6/10
Visually stunning, story needs work
13 May 2015
This film looks great. Simple character design is set on a backdrop of incredibly elaborate beauty. There are some marvelous set pieces, as when magic infuses a cat. It's gorgeous, with a lovely, lilting score.

The story, on the other hand, is a bit of a mess.

The protagonist, Brendan, lives in a monastery, and the film is inspired by The Book of Kells, an elaborately illustrated book of the gospels. Oddly, the movie never actually tells you that, it simply states that this book can bring light to darkness yada-yada-yada.

While inspired by a Christian text, the movie also has a pre-Christian forest fairy and monster.

There are two ways to look at this.

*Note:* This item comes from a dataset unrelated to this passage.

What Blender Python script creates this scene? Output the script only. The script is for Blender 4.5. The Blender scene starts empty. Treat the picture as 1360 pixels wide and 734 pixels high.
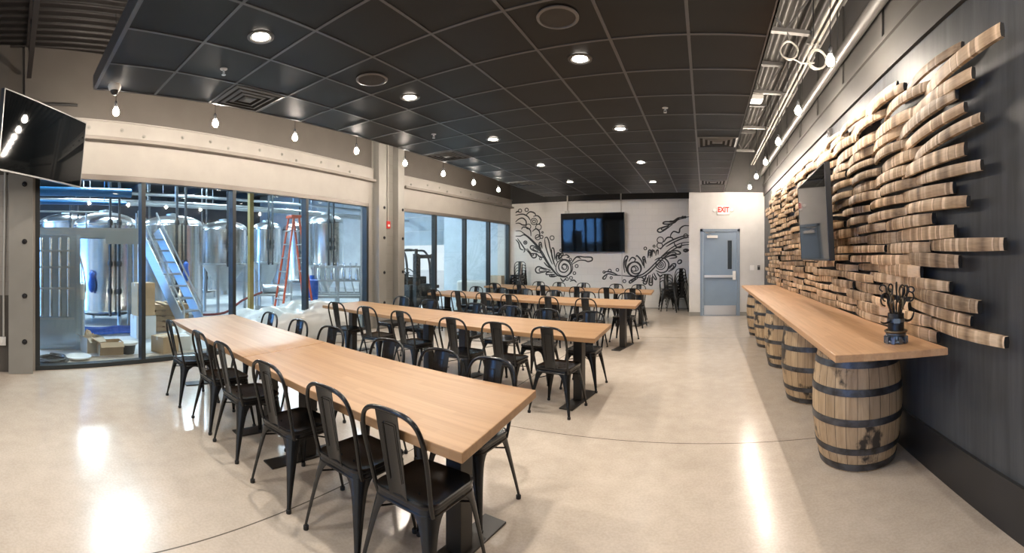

You can not look up Kells in wikipedia and it's a fairy tale of sorts involving a book whose power seems to lie in its gorgeous illustrations.

Of you can know what the book is, and see it as a hodge podge of pagan and Christian religions.

But either way, I can't think of a way to look at the movie that makes sense to me. If it's a fairy tale, then the book needs something more than to be a pretty thing with glowing illustrations. If it's a Christian thing, it should bring out the way that paganism and Christianity intertwine in the story.

Ultimately, it has the elements of a folk tale but those elements, which include a stern uncle obsessed with protection, a kindly old man, a cat, a fairy, a monster, a magical crystal, and more, feel not like connected pieces but a rather random stew.

I don't know if there is a good way to connect these elements; I feel the problem is in the premise. Still, it's very pretty.